Overall it felt more an architectural exhibition and indeed some of the structures were unusual even compelling and one thinks of Spain, China or Vietnam and Australia.
Urbanity: From Ideals to Understanding
Everything, alas, seemed new. There was little sense that great, green cities of the future will be built on the fabric of the old. Past, present and future are merged. Indeed some of the greatest environmental gains will come from retrofitting the old fabric with new uses found as we attempt to create the fourth clean, lean, green industrial revolution. And it is not only about technical questions and the physical fabric important as they are.
Creating a new urbanity that combines creativity and concern for the world is about behavioural change and thus culture change. The Expo taken as a whole experience did not lead you to understand this new urbanity, but the European Capital of Culture 2010, Essen for the Ruhr did. The Ruhr, former industrial heart of Europe, is in transformation since 25 years, starting the process with the IBA of Prof. Ganser and leading up to the claim "change through culture - culture through change" of the year 2010. Projects as different as "EmscherKunst" and "Urbanatix" are signs of the successes of this new urban live.
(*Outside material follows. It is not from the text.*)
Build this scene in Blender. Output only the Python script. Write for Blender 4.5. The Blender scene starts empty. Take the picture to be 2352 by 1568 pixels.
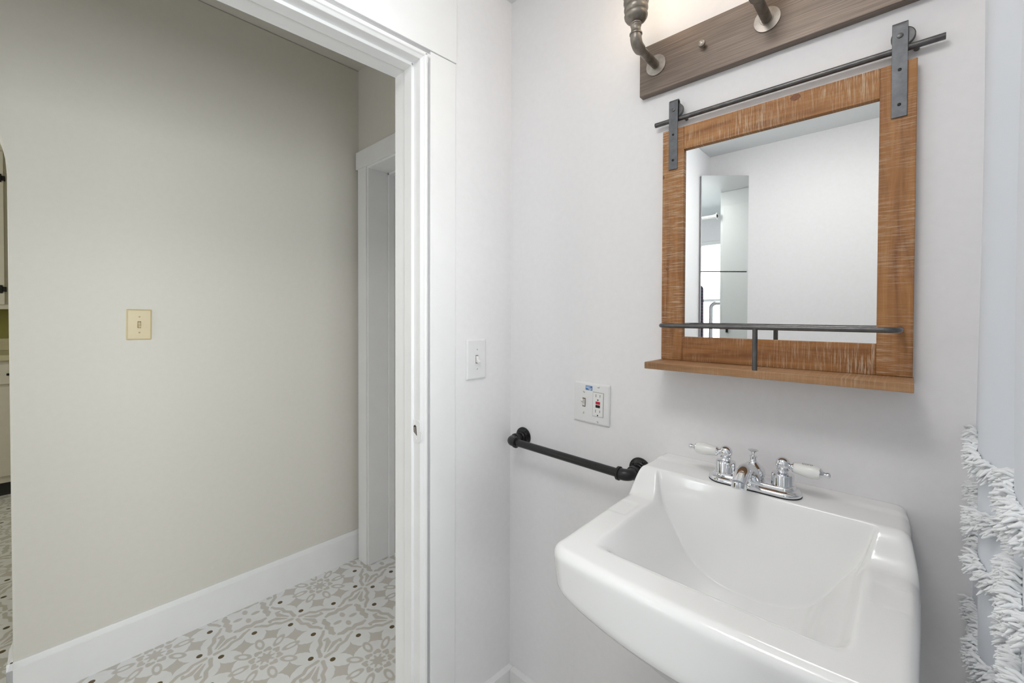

Some interesting themes emerged standing back from the noise of the Expo especially if you took part in some of the conferences and seminars, but 99.99 of the people visiting would not have known they were happening and were not invited. The Pavilion of the Future reminded us of the ideals of urban planning and how most urban visions are also cultural visions and the UN pavilion surprised us all. It focused on one issue ‘creativity’ and how creativity can help us reinvent cities by merging an empowering ethos with an openness to good ideas which goes with the grain of local cultures. The message was do not let the next generation down. Ironically the UN, which seems to be a cumbersome organization, finds itself at the forefront and with a lot in common to Ruhr 2010.